Lucy Vickery

Authors making sneaky appearances in their own novels

‘He, Cromwell, expertly appraises this Hilary, Taleteller of Glossop…’ Credit: Sutton Hibbert/Shutterstock 
issue 16 May 2020

In Competition No. 3148 you were asked to imagine what the result might have been had a well-known writer slipped a self-portrait into a scene from one of their works.

The challenge was inspired by artists who insert a sneaky selfie into their paintings, a well-known example of which is Velazquez’s ‘Las Meninas’. But authors have done it too: Douglas Coupland made an appearance in his 2006 novel jPod and Barry Baldwin tells me that Malcolm Bradbury smuggled himself into The History Man.

There were creditable Hemingway cameos courtesy of Christopher Linforth, J.E. Tomlin, and The Parson, and I enjoyed J.C.H. Mounsey’s sketch of self-confessed misanthrope Evelyn Waugh, and Martyn Hurst’s of the rather less self-aware Jeffrey Archer. The brightest and the best appear below and earn themselves £30 each.

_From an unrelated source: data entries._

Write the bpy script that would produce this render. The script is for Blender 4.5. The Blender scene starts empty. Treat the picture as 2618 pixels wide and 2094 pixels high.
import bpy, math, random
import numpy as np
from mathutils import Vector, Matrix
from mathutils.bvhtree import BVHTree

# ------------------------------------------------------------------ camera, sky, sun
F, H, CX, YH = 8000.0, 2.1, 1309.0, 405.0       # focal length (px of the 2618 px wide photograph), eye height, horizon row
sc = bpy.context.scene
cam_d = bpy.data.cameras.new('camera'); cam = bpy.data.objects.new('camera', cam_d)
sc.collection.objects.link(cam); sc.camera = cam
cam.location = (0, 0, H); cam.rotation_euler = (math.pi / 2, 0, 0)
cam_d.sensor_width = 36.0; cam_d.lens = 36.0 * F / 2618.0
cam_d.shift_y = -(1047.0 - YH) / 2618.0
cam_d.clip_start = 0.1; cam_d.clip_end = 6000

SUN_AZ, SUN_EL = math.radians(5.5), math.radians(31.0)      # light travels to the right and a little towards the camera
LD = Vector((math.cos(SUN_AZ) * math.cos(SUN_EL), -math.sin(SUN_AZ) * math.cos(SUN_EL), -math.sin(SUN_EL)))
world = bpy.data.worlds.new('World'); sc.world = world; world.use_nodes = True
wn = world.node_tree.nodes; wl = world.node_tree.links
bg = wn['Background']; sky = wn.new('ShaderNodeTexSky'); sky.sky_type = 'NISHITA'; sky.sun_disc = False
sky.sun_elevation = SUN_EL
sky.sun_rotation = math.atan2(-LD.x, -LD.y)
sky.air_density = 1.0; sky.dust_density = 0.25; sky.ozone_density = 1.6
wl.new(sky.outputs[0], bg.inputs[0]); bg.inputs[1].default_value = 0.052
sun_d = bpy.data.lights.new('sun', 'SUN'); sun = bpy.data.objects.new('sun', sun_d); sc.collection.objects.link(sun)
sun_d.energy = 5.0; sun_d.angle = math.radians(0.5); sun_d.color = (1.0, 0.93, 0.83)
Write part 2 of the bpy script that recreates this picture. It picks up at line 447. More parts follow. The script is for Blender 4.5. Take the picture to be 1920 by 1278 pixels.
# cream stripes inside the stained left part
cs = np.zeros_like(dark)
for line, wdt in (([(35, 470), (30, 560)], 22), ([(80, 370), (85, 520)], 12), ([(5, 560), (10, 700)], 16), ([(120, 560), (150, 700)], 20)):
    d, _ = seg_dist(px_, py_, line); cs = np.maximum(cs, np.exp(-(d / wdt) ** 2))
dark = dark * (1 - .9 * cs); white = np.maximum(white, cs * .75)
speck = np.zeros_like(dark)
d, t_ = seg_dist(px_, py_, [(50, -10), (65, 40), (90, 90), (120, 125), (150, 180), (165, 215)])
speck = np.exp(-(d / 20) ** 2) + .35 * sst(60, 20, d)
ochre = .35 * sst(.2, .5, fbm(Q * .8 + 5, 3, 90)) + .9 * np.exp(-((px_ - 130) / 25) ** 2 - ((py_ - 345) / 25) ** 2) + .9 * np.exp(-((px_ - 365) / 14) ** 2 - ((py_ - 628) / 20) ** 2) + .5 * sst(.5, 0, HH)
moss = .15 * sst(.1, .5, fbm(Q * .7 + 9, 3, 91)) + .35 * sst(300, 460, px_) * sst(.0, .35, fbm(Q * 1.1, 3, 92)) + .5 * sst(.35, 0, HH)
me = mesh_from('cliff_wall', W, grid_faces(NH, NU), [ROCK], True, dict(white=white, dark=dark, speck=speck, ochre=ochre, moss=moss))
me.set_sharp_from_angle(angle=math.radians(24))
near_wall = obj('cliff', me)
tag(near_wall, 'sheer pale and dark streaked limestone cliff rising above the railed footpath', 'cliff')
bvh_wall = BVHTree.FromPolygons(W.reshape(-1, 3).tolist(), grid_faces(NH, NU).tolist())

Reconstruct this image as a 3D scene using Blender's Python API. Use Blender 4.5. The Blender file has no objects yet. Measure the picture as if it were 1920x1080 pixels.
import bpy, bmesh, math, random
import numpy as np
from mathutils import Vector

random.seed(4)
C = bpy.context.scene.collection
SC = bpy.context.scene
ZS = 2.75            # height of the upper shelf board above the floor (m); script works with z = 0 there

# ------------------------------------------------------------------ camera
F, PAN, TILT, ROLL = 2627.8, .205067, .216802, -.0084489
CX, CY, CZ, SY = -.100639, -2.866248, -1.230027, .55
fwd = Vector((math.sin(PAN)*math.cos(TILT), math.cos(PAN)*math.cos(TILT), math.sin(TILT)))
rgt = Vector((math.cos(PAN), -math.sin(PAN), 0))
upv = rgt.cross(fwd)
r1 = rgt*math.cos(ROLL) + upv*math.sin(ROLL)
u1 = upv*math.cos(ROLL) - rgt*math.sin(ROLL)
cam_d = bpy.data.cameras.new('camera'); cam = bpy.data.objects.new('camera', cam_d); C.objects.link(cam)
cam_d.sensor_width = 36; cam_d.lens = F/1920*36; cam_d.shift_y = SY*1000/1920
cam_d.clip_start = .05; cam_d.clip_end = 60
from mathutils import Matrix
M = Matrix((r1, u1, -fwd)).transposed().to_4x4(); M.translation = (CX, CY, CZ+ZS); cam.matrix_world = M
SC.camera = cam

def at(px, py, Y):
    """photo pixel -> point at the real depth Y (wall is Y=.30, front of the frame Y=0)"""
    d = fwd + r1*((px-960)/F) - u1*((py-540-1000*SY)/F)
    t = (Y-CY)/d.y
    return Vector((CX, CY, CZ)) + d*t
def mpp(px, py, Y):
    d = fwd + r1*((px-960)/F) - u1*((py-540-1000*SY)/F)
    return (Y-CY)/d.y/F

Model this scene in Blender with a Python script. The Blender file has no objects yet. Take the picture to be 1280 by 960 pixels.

He, Cromwell, expertly appraises this Hilary, Taleteller of Glossop. Throughout the interview, she squints at one document, etches another, the latter doubtless a tale to distract England from this season of plague. In conversation she exhibits the enthusiasm men often dismiss as eccentricity but he, Cromwell, commits no such error. If she gives excessive credence to supernatural subjects, it is only the mark of her calling. Yet her knowledge of court intrigue unsettles, rich in detail as the account books of the Great Wardrobe and salacious as Austin Friars gossip. She must, he reasons, commune with a network of spies astute as his own. Her more fanciful stories, of rebellions in France or the assassination of some Grantham thatcher unknown even to him, he dismisses. He is here on Henry’s orders. ‘Put a stop to her slanderous wuffle.’ He does, though not before hearing all and slyly appropriating her papers. Adrian Fry/Hilary Mantel

Bobbi and I were discussing whether monogamy was a prefabricated cultural dynamic designed to perpetuate patriarchal hegemony, when Sally appeared.